The alliance said that the Chinese Communist Party (CCP) has no authority to use its domestic laws to regulate the thoughts or speech of people in other countries, nor does it have the right to require the international community to accept its standards of political censorship.

The alliance said the CCP is deliberately creating uncertainty through vaguely defined laws and highly politicized enforcement, with the aim of causing Taiwanese people, overseas Chinese communities, academics, journalists, and businesspeople to self-censor out of fear of retaliation. It said that using fear to suppress freedom is fundamentally incompatible with the principles of modern democracy and the rule of law.

The alliance called on the Taiwanese government to continue strengthening risk disclosure and travel safety advisories for citizens traveling to China and countries that it said closely align themselves with the CCP, including Russia, Iran, and North Korea, in order to protect the safety of Taiwanese citizens and their property.

It said political parties across the spectrum and civil society should jointly defend democratic freedoms and reject all forms of cross-border political intimidation. It also called upon the democratic countries to pay close attention to China’s expanding claims of extraterritorial legal jurisdiction and prevent authoritarian governments from using legal tools to erode the global liberal democratic order.

China-Flag
The Chinese flag hangs outside the Chinese Embassy on April 22, 2024 in Berlin, Germany. (Image: Sean Gallup/Getty Images)

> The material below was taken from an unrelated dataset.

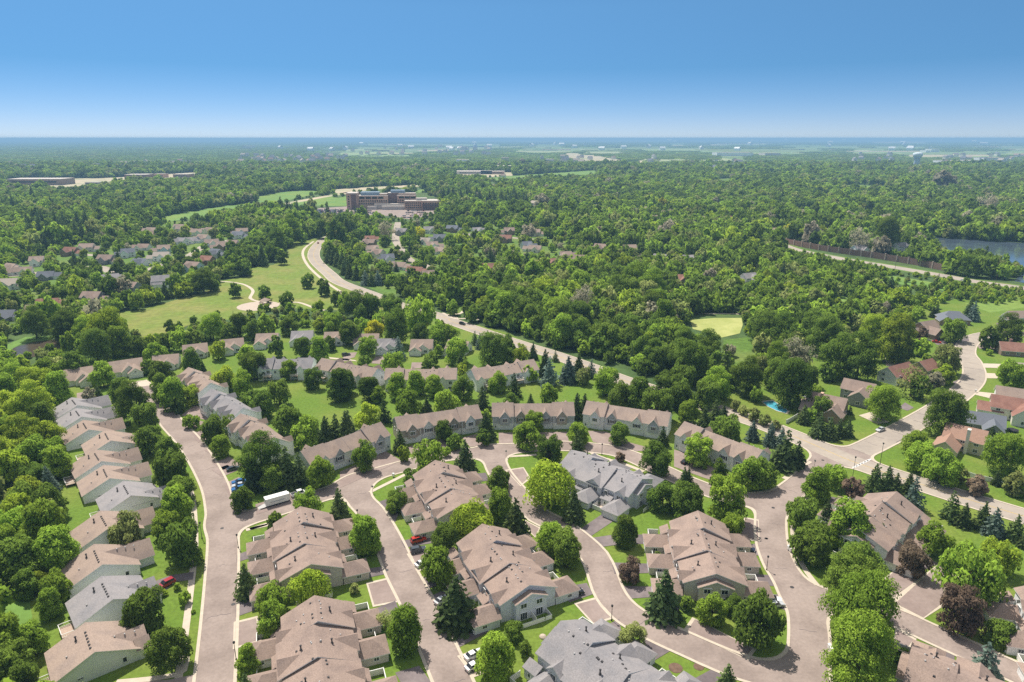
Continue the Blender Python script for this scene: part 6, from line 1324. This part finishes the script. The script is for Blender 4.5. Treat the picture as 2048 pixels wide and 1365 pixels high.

Law has drawn serious international concern

The law sparked widespread international concern when it was passed during the National People’s Congress in March. Western governments, along with overseas Tibetan and Uyghur groups, criticized the legislation as providing the CCP with a new justification for transnational repression.

United Nations High Commissioner for Human Rights Volker Türk previously expressed concern over the legislation, saying it formally codifies into national law the CCP’s long-standing policies of assimilation and political repression.

On April 16, eight United Nations Special Rapporteurs issued a joint statement expressing serious concern about the law. They warned that several provisions—including Articles 10, 14, 20, and 31—could unduly restrict freedom of expression, cultural rights, freedom of religion, and the right of ethnic minorities to education in their own languages.

They also highlighted Article 46, which requires religious organizations to “adhere to the direction of the Sinicization of religion” and adapt to socialist society, arguing that the provision constitutes a direct interference with religious autonomy.

The UN Special Rapporteurs criticized the law for lacking clear definitions, arguing that concepts such as “undermining ethnic unity and progress” are vague and ambiguous, making the law susceptible to arbitrary enforcement, selective targeting, and increased surveillance of communities.